In a few cases where there is a extended piece (say, a quarter of a page or more)
to be marked in red this has been muted to maroon. A special problem is
presented by deletions, as what has been removed cannot itself be marked; if
there is no other way to indicate a change has occurred, a part of the remaining
text (usually before the deletion, but sometimes after) is marked in red.

     Less drastic changes, where a degree of continuity is present, are indicated
in blue (“moved“, “copied”, etc).

     Changes that are even less notable are marked in purple. These include such
changes as (re)numbering, changes in style (from double quotes to single quotes,
from bold to italic, etc) and changes in status (from a Rule to a Note, from a
footnote to a Rule, etc). Changes in status are signalled by marking the entire up-
or down-graded text purple. In the earlier Codes there is not necessarily a sharp
distinction between Notes and Rules, that is, some Notes are Notes, while some
are actually Rules. Here (for the purpose of marking status changes), all Notes
are taken at face value: anything that claims to be a Note is treated as a Note.
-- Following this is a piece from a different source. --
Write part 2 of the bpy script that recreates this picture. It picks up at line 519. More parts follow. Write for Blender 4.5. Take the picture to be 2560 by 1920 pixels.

     Where a block of text has been moved in some way this has not been marked
as such, but is only signaled by marking the first dozen or so characters of the
moved block of text. If the text has been moved from a quite different place this
has been signalled in blue. If the text is merely moved a little (that is, becoming
a new paragraph start, joining up with the preceding paragraph, a move within an
Article, and such), this has been signalled in purple. Such a moved block of text
may consist of two or more items, say a Rule, supported by an Example, in
which case only the first item is signalled by marking the first dozen or so of
the moved text. However, if it is numbered, the numbering of all the involved
items has been marked (see for example a block that was moved from the 1988,
Berlin Code, Art. 40.2, supported by four Examples, becoming Art. 11.8,
supported by the same four Examples, in the 1994, Tokyo Code, in which all
components have a blue number, but where only the beginning of the block is
more extensively marked); this includes the unnumbered “Note” and “Example”
of earlier editions.

     As a later development, links are being added to the proposals (and decisions)
that gave rise to changes. For this purpose three extra files per Code are provided:
one with the full titles of the proposals, and associated papers, one conversion
table and one overview of Congress action. This was most easily done for the
more recent Codes, as the process of managing proposals has become ever more
streamlined over time. At this stage, these links to proposals are provided for the
Codes back to the 1956, Paris Code.

     HTML mark-up has been kept as basic as possible, hopefully making for
optimal browser compatibility (even something as innocuous-looking as “</i>”
is interpreted differently by different browsers). There appears to be quite a
bit of HTML-technique that looks good in the sale pitch, but that upon testing
proves not to work. Mark-up was done with the purpose of making proofreading
as easily as possible, that is, in a non- proportional font (New Courier) with text
aligned (for the obvious reasons) at either four or twenty-nine spaces from the
left. For the technically-minded: sizes are in pts (tutorials often recommend using
px, but it proves that of the examined browsers none actually supports text
mark-up in px, while some experimentation shows that ems don’t offer any
advantage); where applicable, spacing is given in centimeters.

     The project was realized in a period of over nine years, as it is not something
that can be done in a hurry. Given the complexity of the project there can be no
guarantee that it is error free, in any respect.